Marshals official says man offered to make plea in Bobo case

SAVANNAH, Tenn. (AP) - A U.S. Marshals inspector said Wednesday that a jail inmate he interviewed about a missing Tennessee woman said he would plead to charges in the case, a year before another man was charged with her kidnapping and slaying.

Senior Inspector John Walker testified at Zachary Adams' trial in Savannah, Tennessee. Adams has pleaded not guilty to kidnapping, raping and killing nursing student Holly Bobo. She was 20 when she disappeared from her home in Parsons on April 13, 2011. Her remains were found in woods 3 years later not far from her Decatur County home, about 100 miles (160 kilometers) southwest of Nashville.

Walker said he interviewed Terry Britt in jail in March 2013. Walker said he told Britt that investigators believed he had kidnapped and harmed Bobo, and disposed of her belongings. Walker said Britt told him "sounds like you have it all figured out" and that he would "plead to it."

Walker did not elaborate on charges to which Britt said he would plead guilty.

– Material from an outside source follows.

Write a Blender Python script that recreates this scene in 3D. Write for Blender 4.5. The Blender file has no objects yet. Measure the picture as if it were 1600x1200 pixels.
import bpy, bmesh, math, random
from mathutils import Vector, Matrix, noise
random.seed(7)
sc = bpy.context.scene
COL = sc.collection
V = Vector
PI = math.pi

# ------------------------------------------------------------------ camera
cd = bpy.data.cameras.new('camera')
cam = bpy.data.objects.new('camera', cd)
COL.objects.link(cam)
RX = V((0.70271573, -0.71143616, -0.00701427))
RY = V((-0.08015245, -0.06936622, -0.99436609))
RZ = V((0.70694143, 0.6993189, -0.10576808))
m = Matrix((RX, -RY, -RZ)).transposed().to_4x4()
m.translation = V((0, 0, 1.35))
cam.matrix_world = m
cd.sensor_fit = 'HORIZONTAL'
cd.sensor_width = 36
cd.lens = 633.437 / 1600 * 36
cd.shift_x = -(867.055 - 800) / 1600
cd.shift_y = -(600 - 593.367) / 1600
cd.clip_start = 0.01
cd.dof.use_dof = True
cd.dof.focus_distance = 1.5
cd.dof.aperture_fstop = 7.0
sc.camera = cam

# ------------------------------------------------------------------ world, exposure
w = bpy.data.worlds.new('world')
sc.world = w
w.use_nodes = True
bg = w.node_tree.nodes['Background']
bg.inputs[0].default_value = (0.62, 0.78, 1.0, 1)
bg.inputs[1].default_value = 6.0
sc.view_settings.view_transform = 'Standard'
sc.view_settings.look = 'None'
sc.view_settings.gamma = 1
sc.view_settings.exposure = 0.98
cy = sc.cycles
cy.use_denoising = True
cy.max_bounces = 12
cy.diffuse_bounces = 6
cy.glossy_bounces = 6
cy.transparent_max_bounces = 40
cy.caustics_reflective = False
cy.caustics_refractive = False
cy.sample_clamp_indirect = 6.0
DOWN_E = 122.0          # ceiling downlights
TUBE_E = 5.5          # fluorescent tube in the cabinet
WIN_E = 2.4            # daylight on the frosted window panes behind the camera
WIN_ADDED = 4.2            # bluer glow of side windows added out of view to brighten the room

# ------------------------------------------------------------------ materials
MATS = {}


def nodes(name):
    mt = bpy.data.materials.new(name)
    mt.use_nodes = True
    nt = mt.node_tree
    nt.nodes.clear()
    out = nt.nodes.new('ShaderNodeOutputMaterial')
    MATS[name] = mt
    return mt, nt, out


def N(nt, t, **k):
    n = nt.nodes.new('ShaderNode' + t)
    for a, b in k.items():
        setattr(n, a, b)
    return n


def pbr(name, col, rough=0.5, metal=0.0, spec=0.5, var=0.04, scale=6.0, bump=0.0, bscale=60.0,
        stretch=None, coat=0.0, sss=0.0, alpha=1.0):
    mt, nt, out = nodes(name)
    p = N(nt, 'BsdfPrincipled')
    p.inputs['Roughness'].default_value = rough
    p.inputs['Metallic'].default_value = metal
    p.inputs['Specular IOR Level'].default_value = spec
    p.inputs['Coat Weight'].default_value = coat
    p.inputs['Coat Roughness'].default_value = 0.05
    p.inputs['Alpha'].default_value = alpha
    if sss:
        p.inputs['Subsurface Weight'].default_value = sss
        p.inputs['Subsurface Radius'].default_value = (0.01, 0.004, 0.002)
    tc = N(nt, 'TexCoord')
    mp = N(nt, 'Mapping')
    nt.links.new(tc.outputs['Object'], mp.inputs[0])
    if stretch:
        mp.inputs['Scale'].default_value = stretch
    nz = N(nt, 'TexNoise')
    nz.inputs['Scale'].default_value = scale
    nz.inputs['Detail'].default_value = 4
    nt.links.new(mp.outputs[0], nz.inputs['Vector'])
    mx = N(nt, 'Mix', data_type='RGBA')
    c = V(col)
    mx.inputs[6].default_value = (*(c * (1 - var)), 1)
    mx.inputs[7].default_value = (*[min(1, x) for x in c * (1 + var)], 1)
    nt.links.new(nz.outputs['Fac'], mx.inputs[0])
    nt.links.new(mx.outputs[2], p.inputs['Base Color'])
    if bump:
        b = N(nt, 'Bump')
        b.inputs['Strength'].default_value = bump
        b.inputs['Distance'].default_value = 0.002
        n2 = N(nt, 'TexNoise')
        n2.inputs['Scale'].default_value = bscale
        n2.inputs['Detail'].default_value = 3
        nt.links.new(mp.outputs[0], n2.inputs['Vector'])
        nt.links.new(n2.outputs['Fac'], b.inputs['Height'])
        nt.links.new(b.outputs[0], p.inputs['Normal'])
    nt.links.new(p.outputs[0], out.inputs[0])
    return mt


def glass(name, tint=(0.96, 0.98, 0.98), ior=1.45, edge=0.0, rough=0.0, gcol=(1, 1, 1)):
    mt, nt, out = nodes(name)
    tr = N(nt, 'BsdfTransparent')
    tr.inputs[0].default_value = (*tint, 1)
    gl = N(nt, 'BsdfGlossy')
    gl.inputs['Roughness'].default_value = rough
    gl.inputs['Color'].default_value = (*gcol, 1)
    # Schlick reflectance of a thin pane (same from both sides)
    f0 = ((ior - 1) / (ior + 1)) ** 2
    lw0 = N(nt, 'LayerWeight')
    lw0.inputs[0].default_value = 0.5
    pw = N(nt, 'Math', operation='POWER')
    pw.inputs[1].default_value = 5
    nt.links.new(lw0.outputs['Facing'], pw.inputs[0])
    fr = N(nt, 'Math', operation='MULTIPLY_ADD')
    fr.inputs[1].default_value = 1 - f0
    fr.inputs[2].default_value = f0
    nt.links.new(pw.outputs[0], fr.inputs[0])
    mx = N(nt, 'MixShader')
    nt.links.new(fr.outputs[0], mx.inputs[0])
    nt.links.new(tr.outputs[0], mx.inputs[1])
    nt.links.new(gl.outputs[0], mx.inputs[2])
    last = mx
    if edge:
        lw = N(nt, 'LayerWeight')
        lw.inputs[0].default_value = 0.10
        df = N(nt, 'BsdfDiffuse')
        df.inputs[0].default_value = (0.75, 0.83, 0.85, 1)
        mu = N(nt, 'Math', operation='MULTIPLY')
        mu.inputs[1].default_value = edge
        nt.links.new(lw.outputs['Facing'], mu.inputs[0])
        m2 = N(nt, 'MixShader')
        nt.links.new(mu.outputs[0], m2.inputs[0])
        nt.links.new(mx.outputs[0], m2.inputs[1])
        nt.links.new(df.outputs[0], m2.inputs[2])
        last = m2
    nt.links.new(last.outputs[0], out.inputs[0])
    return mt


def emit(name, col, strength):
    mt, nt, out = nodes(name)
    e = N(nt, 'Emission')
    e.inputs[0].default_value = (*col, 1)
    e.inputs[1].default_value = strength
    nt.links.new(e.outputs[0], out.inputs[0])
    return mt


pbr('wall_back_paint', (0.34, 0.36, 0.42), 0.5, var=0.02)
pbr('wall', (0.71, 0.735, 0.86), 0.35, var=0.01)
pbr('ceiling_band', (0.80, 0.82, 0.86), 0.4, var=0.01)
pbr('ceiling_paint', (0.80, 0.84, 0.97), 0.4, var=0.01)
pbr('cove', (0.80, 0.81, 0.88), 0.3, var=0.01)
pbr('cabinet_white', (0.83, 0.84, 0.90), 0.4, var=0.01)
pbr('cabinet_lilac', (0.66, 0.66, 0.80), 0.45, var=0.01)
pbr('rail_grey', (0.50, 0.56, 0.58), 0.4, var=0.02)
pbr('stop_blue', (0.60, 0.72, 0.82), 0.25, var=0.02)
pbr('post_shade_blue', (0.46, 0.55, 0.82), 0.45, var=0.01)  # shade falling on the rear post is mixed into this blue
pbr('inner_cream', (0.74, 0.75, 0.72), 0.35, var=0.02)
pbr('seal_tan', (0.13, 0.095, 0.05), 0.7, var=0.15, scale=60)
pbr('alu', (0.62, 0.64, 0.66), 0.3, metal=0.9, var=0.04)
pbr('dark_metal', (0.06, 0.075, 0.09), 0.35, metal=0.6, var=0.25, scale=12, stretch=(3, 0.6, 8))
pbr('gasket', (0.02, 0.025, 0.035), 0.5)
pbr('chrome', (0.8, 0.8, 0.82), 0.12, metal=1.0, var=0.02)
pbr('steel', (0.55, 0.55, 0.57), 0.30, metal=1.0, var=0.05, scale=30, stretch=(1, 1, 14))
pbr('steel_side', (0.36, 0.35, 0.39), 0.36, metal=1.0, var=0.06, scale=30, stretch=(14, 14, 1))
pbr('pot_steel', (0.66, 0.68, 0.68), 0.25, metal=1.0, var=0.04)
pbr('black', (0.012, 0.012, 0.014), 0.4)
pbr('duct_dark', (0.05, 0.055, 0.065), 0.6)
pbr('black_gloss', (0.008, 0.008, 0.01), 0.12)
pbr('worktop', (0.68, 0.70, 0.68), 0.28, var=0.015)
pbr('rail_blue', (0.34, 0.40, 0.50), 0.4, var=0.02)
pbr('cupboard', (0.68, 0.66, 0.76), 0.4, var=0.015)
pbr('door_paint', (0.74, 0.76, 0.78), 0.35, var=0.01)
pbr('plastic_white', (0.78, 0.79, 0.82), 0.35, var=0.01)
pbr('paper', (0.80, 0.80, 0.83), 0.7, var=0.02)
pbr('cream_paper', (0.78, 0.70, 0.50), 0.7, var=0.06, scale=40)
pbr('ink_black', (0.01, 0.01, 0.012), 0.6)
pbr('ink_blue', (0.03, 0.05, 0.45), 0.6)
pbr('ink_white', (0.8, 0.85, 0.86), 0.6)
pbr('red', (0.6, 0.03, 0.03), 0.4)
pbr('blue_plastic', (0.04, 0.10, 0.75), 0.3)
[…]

Walker said he gave the information to the TBI.

Britt's home and property had been searched and his phones and home had been under surveillance as part of the Bobo case, but he was never charged in her case and he was in jail on a separate charge when Walker interviewed him. Britt is a convicted sex offender stemming from a separate case.

Adams was charged in March 2014. He faces the death penalty if convicted of first-degree murder.

Also Wednesday, a cellphone design expert testified that Adams' device and Bobo's phone were not in the same location until about an hour after she was reporting missing. Jonathan Reeves, president of JDR Telecom Solutions, said Bobo's and Adams' devices were in separate places in Decatur County from about 8:17 a.m. to 9:10 a.m. Bobo was reported missing by her brother at about 8 a.m.

The defense rested its case Wednesday afternoon.

On Tuesday, Terry Dicus, a former TBI agent who served as a lead investigator in the case, said he had ruled out Adams as the person who had kidnapped Bobo. Dicus testified that cellphones belonging to Adams and Bobo were too far apart within a two-minute span shortly after she was abducted.

Dicus said the TBI investigated Britt closely because of his past sex crime and a questionable alibi.

Dicus was removed from the case in 2013.